This is an introduction to my choice of framework in building this website.
Several options I considered for my website:
- Django
- Django’s opinionated Model model with its strong database ties seemed a bit much for a relatively static site
- It’s huge and unnecessarily complicated for a simple website
- It would be a great learning experience in Python
- Vanilla PHP
- I have a lot of experience in vanilla PHP at my internship at Northern Michigan University working in the Information Services department where I develop web applications for internal use.
- I often find myself frustrated with PHP’s quirkiness and wouldn’t learn new material if I used this for my personal website.
- Silex
- This is a micro-framework built using components of the much larger Symfony framework.

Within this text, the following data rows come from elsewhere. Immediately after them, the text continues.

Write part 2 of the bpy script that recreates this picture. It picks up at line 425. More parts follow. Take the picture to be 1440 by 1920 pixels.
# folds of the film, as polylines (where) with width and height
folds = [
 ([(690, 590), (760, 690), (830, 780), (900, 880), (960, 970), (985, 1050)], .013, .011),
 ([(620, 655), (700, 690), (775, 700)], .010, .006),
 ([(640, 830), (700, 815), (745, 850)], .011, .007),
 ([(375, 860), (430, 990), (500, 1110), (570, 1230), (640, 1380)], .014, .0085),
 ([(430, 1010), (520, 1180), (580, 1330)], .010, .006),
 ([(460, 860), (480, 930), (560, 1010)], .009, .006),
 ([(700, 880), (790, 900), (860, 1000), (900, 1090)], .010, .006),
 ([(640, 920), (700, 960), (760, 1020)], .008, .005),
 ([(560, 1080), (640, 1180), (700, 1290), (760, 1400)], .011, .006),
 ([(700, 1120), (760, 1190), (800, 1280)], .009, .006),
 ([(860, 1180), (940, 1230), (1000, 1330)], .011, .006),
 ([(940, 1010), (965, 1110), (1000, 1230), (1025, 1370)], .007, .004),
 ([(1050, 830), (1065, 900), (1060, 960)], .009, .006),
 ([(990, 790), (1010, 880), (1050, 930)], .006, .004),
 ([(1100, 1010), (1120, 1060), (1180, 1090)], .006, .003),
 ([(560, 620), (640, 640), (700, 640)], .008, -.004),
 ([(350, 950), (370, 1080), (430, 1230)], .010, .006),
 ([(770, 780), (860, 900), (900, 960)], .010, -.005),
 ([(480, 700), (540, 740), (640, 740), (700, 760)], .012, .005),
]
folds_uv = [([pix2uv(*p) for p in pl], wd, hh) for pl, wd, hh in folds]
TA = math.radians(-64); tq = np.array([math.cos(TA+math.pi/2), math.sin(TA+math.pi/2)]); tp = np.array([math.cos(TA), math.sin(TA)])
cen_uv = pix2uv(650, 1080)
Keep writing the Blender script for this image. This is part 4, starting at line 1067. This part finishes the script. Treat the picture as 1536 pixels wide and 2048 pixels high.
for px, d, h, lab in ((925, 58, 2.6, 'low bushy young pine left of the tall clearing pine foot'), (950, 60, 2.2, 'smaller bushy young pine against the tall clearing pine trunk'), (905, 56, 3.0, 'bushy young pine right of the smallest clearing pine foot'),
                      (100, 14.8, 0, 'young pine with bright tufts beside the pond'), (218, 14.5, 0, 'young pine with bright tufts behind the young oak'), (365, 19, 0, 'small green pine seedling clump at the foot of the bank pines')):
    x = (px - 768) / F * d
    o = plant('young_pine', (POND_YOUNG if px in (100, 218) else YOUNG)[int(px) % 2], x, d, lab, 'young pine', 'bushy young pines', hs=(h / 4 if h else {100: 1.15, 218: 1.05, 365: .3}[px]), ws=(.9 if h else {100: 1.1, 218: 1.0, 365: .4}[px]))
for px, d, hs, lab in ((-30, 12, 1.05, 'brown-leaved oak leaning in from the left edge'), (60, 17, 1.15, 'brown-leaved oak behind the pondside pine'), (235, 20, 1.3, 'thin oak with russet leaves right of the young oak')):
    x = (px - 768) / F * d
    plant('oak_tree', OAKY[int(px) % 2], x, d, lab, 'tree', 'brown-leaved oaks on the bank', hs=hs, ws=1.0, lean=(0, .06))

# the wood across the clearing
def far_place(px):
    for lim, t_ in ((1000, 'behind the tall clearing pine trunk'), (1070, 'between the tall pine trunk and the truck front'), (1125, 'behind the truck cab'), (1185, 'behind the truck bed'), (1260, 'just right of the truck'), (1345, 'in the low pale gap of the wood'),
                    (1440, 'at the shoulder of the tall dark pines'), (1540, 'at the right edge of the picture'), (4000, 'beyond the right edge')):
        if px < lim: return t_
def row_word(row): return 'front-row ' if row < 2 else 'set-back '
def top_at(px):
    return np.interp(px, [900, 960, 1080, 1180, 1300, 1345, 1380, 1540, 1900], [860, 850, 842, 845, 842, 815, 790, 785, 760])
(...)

- I discovered Silex in Heroku’s PHP deployment guide where I noticed that it was small enough to not draw unneeded overhead and extensible enough for my website to grow as it needed.
I opted to go with Silex. The source code is available here for your perusal.
I have gone through many iterations of this site. The first version was simply a clone of the homepage that I have on my university’s computer science department server. This wasn’t a very useful homepage as many of the projects that I wanted to show in a portfolio were tied to a database on that server.
I eventually moved towards a one-page style layout (in this commit) where the links in the navbar would scroll the page to pre-defined regions. I then ditched the old multipage layout and at this point I discovered Grav. After difficulties integrating Grav within my app (read more here), I decided to roll my own blogging solution modeled after Grav’s markdown content system.
I included a YAML Front Matter + Markdown Parser and used that to define the metadata for a blogpost.
There is still much to do (post sort order, paging, tagging, etc), but I appreciate the experience that I have gained in building this blogging system.